PROVIDED MATERIAL ▸
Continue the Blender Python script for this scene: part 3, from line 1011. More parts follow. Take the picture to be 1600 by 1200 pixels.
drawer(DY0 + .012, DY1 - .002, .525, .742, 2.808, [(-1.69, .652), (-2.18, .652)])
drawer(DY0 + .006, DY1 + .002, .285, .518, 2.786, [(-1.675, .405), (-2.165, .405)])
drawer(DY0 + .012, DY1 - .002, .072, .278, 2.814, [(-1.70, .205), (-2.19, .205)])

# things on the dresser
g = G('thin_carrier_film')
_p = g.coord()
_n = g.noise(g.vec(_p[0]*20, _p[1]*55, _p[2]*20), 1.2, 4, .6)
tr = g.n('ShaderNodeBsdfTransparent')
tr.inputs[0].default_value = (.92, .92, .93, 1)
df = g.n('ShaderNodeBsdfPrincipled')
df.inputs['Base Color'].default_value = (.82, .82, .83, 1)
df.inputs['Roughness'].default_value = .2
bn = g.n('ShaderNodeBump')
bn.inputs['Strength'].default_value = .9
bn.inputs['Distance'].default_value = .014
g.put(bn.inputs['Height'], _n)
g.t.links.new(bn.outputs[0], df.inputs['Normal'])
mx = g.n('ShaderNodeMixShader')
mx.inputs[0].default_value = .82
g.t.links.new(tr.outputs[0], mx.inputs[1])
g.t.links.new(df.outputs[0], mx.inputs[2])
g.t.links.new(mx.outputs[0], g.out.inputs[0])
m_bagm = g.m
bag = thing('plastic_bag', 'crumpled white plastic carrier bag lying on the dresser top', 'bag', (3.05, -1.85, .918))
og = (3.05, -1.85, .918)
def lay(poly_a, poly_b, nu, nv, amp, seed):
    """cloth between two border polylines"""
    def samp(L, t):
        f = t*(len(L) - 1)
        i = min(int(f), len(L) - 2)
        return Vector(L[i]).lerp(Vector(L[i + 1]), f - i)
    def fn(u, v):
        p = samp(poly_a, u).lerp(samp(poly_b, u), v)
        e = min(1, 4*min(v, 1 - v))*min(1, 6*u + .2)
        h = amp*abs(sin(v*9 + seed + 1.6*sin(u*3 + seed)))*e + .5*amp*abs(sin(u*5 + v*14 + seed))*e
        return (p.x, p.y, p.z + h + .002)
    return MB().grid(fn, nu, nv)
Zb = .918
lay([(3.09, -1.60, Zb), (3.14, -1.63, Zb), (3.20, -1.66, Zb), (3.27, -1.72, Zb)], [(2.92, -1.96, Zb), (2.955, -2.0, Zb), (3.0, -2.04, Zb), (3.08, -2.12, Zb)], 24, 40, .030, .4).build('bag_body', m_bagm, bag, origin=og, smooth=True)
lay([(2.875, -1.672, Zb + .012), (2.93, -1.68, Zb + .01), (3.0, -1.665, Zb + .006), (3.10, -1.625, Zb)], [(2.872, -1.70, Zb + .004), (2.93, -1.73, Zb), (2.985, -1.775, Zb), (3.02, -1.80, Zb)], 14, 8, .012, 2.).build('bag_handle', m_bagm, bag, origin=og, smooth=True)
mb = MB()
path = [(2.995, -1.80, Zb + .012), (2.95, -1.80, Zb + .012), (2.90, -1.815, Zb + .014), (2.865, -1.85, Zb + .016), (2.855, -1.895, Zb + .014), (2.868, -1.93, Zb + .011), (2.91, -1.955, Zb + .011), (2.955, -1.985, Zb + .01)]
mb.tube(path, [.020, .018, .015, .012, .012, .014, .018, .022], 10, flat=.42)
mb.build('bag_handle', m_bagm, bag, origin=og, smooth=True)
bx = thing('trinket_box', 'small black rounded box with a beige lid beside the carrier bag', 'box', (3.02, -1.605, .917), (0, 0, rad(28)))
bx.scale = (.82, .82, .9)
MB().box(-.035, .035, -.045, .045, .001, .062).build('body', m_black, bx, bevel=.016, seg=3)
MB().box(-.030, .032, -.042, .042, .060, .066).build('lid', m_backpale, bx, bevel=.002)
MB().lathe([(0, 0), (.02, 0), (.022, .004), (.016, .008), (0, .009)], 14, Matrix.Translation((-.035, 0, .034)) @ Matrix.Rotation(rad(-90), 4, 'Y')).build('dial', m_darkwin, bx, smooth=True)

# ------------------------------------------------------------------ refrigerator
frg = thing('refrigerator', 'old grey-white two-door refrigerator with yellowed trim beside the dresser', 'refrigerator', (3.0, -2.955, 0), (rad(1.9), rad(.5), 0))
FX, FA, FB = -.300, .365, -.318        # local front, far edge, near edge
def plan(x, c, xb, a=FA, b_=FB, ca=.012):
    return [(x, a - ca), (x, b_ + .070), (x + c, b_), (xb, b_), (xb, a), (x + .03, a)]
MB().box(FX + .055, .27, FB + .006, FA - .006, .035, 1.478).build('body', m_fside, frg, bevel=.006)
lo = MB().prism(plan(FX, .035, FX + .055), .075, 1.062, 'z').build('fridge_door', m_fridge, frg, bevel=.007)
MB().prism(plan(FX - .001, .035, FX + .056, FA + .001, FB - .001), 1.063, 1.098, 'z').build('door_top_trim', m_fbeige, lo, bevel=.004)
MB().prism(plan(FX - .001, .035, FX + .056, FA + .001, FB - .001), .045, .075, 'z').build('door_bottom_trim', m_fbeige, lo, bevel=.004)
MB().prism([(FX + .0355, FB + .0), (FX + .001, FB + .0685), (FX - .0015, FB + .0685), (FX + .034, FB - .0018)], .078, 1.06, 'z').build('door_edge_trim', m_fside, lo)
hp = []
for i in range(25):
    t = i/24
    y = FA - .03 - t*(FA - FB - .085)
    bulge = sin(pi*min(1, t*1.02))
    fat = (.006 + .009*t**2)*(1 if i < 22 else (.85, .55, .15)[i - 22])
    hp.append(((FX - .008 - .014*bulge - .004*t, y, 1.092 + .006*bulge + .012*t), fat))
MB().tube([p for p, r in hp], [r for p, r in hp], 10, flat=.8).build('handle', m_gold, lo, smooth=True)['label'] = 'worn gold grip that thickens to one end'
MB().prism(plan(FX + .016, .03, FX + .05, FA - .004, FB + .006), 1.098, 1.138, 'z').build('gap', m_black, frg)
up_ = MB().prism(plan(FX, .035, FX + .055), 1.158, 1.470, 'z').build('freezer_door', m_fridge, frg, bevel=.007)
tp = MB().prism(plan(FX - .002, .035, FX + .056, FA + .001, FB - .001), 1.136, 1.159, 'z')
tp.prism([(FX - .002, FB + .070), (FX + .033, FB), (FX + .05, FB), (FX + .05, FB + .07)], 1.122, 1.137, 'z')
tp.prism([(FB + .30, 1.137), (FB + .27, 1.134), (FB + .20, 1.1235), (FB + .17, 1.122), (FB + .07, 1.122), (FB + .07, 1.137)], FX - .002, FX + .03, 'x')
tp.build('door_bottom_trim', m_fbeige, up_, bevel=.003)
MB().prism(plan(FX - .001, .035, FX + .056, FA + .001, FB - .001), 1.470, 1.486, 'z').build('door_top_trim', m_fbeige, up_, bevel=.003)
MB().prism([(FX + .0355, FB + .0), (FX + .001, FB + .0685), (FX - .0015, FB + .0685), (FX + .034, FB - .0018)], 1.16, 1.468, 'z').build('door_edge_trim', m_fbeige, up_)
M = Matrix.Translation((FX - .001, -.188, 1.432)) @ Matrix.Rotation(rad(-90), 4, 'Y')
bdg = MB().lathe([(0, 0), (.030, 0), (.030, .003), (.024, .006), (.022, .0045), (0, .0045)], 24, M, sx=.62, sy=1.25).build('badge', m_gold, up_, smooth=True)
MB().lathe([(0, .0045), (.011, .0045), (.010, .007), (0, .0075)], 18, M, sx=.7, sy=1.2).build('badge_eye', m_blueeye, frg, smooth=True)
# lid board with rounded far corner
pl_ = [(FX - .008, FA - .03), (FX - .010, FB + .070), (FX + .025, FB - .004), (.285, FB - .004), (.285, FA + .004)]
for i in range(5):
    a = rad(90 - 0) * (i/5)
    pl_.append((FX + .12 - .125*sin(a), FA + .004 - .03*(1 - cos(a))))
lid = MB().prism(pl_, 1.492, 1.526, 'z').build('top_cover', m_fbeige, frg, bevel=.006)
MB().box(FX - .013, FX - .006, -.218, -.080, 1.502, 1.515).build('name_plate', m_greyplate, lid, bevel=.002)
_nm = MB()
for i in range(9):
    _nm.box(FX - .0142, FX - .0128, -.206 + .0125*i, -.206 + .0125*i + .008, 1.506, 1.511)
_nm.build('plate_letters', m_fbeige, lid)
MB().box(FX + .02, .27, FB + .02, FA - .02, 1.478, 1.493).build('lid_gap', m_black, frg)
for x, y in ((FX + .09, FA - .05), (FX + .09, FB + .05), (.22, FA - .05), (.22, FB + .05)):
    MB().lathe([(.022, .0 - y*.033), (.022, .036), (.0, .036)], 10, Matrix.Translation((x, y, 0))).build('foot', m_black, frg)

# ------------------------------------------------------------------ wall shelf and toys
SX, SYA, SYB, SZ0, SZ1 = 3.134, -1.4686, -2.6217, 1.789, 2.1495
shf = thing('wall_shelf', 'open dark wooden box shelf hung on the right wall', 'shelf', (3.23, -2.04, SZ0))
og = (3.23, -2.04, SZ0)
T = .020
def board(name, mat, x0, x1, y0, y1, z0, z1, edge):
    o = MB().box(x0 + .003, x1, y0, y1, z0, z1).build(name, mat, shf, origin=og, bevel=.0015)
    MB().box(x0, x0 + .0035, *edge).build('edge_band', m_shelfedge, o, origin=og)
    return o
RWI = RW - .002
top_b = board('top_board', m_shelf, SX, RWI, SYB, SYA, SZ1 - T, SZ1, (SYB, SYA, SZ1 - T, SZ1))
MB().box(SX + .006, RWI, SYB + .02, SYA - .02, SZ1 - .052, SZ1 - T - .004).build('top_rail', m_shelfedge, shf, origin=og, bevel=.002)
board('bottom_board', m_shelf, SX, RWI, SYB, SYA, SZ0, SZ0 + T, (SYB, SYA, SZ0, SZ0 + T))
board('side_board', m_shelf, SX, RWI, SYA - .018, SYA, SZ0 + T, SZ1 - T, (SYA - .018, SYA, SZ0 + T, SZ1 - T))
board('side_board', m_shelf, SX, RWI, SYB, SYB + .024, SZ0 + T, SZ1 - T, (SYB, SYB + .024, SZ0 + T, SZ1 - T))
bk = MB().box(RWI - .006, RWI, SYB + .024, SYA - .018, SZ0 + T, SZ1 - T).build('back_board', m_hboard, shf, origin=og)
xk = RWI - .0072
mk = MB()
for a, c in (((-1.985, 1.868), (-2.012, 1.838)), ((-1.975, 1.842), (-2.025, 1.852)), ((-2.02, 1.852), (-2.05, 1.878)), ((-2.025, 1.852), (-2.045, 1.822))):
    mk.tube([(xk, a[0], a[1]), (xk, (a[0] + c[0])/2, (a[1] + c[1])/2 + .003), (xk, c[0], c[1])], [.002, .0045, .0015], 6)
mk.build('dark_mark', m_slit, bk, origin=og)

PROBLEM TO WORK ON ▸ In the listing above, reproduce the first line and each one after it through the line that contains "[(-1.70, .205), (-2.19, .205)])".

RIGHT ANSWER ▸
Continue the Blender Python script for this scene: part 3, from line 1011. More parts follow. Take the picture to be 1600 by 1200 pixels.
drawer(DY0 + .012, DY1 - .002, .525, .742, 2.808, [(-1.69, .652), (-2.18, .652)])
drawer(DY0 + .006, DY1 + .002, .285, .518, 2.786, [(-1.675, .405), (-2.165, .405)])
drawer(DY0 + .012, DY1 - .002, .072, .278, 2.814, [(-1.70, .205), (-2.19, .205)])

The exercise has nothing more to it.